If there were no restrictions, we could color the wheel in $5^{60}$ ways since there are five choices of color for each of the $60$ fields. From these, we must subtract those choices in which fewer than five colors are used.

There are $\binom{5}{k}$ ways to exclude exactly $k$ of the colors and $(5 - k)^{60}$ ways to color the wheel of fortune with the remaining $5 - k$ colors. By the Inclusion-Exclusion Principle, the number of ways to color the wheel with five colors so that each color is used at least once is \begin{align*} \sum_{k = 0}^{5} (-1)^k\binom{5}{k}(5 - k)^{60} & = \binom{5}{0}5^k - \binom{5}{1}4^{60} + \binom{5}{2}3^{60} - \binom{5}{3}2^{60} + \binom{5}{4}1^{60} - \binom{5}{5}0^{60}\\ & = 5^{60} - 5 \cdot 4^{60} + 10 \cdot 3^{60} - 10 \cdot 2^{60} + 5 \cdot 1^{60} - 0^{60} \end{align*} Your answer is larger than the $5^{60}$ possible ways to color the wheel. The problem is that you designated five particular fields to be of different colors.

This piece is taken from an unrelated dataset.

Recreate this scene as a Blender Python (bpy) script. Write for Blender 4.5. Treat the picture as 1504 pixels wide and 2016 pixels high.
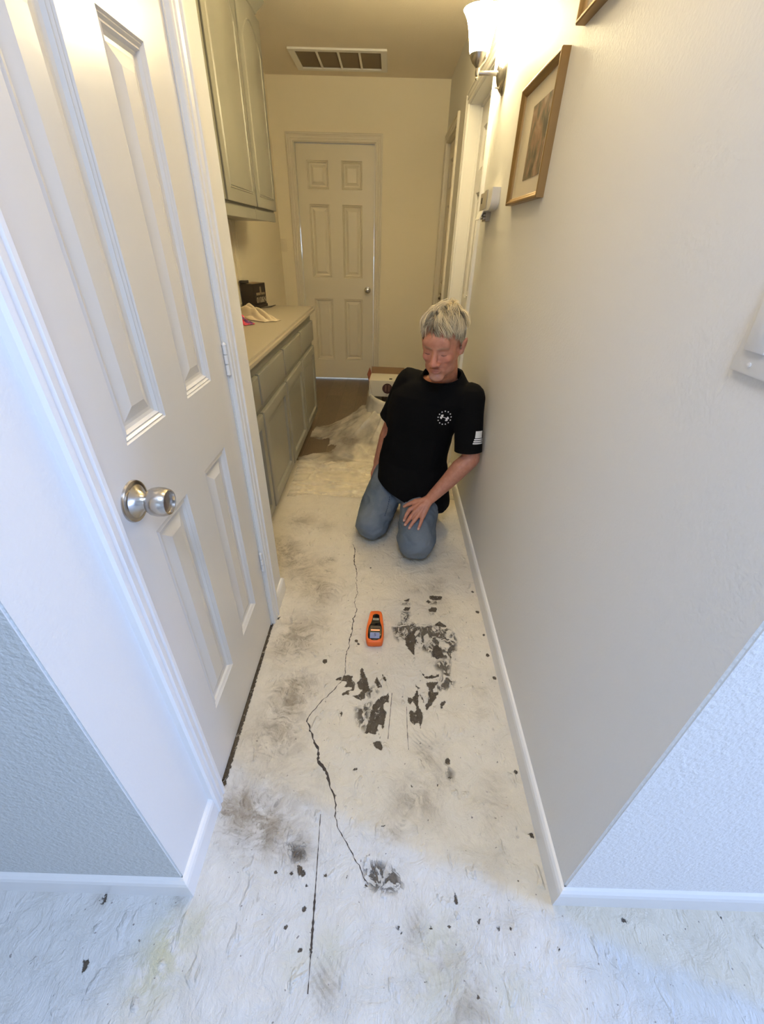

However, if red appears exactly $56$ times and each of the other colors appears once, there are $56$ ways to designate which of those $56$ fields is the designated red field, so you have counted that particular arrangement $56$ times. If each of the five colors appears $12$ times, there are $12$ ways to designate a particular field as the field of that color for each of the five colors, so you count such arrangements $12^5$ times.